SOURCE MATERIAL ->
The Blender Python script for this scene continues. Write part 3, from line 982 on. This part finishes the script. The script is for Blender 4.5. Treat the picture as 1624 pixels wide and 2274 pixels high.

...

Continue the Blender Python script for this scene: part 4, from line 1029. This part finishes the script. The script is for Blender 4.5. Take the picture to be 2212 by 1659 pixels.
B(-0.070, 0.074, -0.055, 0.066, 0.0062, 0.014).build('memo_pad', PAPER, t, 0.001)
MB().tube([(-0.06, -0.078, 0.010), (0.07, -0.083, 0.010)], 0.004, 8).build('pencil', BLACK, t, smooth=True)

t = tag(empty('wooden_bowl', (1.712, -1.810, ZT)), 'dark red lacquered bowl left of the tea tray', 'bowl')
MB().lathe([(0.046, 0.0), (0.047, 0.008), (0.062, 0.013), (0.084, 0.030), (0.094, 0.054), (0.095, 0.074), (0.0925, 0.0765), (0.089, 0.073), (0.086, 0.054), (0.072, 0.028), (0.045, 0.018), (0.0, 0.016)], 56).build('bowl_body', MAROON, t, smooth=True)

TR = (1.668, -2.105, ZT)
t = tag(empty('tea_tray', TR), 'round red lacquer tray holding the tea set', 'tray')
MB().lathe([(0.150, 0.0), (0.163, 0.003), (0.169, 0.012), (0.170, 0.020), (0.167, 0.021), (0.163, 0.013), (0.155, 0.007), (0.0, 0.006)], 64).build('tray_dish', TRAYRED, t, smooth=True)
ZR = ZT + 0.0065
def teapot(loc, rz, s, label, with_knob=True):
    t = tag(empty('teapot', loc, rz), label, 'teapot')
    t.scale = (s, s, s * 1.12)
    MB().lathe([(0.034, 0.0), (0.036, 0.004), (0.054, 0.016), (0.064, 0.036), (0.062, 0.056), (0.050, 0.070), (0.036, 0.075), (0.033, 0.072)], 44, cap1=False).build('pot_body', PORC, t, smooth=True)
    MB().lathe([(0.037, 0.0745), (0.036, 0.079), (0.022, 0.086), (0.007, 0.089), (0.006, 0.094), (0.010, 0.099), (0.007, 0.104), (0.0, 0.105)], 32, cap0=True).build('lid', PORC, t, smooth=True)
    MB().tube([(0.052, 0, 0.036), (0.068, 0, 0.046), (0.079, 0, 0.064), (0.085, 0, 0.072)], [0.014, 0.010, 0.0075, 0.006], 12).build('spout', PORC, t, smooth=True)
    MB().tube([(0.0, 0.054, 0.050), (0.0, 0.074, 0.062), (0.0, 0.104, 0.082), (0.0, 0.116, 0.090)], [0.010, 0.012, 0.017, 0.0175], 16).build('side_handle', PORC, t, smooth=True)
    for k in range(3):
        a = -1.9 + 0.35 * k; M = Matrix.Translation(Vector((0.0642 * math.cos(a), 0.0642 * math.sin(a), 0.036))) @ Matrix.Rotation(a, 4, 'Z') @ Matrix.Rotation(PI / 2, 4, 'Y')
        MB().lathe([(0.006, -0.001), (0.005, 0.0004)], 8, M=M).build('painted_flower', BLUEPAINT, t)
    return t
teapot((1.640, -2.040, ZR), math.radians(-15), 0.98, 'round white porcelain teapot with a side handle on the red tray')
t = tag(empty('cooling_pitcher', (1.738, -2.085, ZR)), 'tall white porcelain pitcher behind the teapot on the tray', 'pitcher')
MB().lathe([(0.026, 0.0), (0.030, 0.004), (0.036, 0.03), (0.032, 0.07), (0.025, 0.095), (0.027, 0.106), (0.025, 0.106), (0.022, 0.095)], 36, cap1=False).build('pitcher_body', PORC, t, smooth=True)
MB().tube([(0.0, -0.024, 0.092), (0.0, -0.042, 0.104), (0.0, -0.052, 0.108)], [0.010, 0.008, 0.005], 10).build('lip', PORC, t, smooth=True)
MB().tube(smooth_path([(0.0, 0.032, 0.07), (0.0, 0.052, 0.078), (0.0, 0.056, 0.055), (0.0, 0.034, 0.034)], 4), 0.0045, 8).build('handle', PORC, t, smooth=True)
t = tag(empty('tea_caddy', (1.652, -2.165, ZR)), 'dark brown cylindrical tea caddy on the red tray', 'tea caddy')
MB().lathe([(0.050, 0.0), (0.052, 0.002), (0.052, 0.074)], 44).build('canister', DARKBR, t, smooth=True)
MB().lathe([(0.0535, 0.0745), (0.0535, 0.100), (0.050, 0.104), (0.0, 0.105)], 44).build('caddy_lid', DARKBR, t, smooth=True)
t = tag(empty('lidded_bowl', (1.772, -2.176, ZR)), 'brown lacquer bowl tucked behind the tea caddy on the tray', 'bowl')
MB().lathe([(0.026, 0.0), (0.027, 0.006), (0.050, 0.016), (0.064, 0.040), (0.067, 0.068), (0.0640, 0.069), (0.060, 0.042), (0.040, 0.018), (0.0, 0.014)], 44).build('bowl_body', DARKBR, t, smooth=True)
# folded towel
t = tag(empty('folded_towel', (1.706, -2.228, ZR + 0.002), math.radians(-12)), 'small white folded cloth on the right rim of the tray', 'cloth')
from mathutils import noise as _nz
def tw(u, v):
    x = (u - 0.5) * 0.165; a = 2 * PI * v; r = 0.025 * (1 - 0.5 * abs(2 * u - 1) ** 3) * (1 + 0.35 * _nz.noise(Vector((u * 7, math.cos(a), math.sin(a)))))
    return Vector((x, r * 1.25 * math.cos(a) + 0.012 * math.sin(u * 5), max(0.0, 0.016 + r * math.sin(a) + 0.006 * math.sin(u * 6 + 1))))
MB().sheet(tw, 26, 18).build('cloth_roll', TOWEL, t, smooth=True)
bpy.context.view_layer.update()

STATED PROBLEM -> Return exactly the lines from the line that has "Continue the Blender" to the line that has "MAROON, t, smooth=True)", both of them included.

RESPONSE BELOW ->
Continue the Blender Python script for this scene: part 4, from line 1029. This part finishes the script. The script is for Blender 4.5. Take the picture to be 2212 by 1659 pixels.
B(-0.070, 0.074, -0.055, 0.066, 0.0062, 0.014).build('memo_pad', PAPER, t, 0.001)
MB().tube([(-0.06, -0.078, 0.010), (0.07, -0.083, 0.010)], 0.004, 8).build('pencil', BLACK, t, smooth=True)

t = tag(empty('wooden_bowl', (1.712, -1.810, ZT)), 'dark red lacquered bowl left of the tea tray', 'bowl')
MB().lathe([(0.046, 0.0), (0.047, 0.008), (0.062, 0.013), (0.084, 0.030), (0.094, 0.054), (0.095, 0.074), (0.0925, 0.0765), (0.089, 0.073), (0.086, 0.054), (0.072, 0.028), (0.045, 0.018), (0.0, 0.016)], 56).build('bowl_body', MAROON, t, smooth=True)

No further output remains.